I make choices in the work I do which can model for students what is possible. The goal is to make work that sits at a high level and that other people can be inspired to emulate. I feel the pressure and the honor of being a role model because I’m a teacher and I think that makes me better out in the world. The action of doing work that really speaks to you is modeling something for young people who are being raised in a culture that is aspirational. The way to achieve success is to do things that you’re passionate about. Making professional work keeps me aware of the environment that I’m sending students out into – what’s expected of them and what will set them apart.

 

What sets the PATP program apart from other acting MFAs?

The fact that we are located on the west coast and have an active working faculty is very unique. The strength of our faculty is a potent thing. We believe in traditional approaches combined with more contemporary approaches. We’ve added television and film to our third year. We’ve added business classes to help students to think about their work in an entrepreneurial way. We’re not interested in making a “UW” kind of actor. We’re very interested in finding out who our students are artistically and how we can best assist them in reaching their full potential according to their own vision.

 

The vibrancy of the Seattle theatre community – from really small companies to Broadway touring houses – is a unique environment in which to train students. I don’t know of another program that has the variety of theatre spaces in which to perform. Our students here act and direct all the time. In a lot of programs, the entire first year students don’t do work for the public. That’s not true here.

 

If there’s not a “UW” actor, what kind of actor comes out of the program?

I like to think that we put actors out into the world who are a little bit idiosyncratic, pretty muscular, pretty brave, and fully capable – skilled.

 

What are the principles of the training that get them to embody those adjectives?

It’s the well-roundedness of our training. We do work in the traditional, Stanislavski-based approach; doing inside-out work. Then we do Suzuki and Viewpoints training, which is outside-in work. We work on the physical instrument of the actor, both through the physical conditioning of the training, as well as Alexander Technique, Voice, and Speech.

 

I want our actors and our directors to be ready for the world, and all the training is configured to get them there. We require that they do generative work so that they develop the skills to know that they can make work rather than wait for work to come to them. Our goal is for everybody to be working. And I don’t say “work” in the sense that they’ll get the T.V. show or movie or theatre role, but that our students are going to be able to make art – to express themselves artistically – for the rest of their lives. I don’t have a limit on what it is I think they can do in terms of their work.

 

What are your goals for the program?

The ultimate goal of all the training is to have the fundamental skills needed to do any work, to understand how stories function, and to understand how to be in relationships within a collaborative process.
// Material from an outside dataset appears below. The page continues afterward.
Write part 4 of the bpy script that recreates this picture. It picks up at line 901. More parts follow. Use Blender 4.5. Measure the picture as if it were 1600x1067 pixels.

Our students learn how to foster their own creativity. They learn how to be brave enough to put their voice out in the world and accept the consequences of having spoken. The empowered creative voice is a fundamental element of human happiness.

 

The performance faculty really believes in the whole being greater than the sum of its parts and we want that for our students. We work to help develop smart, entrepreneurial, talented, hard-working, collaborative, creative leaders. Because we do that on a consistent basis, I want the UW to be recognized as a one of the centers of excellence in training in the country.

 

I would like our students, faculty, alumni, and perspective students to really understand us as a community and to feel a part of a community. I would like to have directors, designers, and actors from the 73 years of the program to feel more connected. I believe theatre is a connecting agent and I would love for our program – both through its successes and its strong presence – to be a beacon that calls people back home on a regular basis.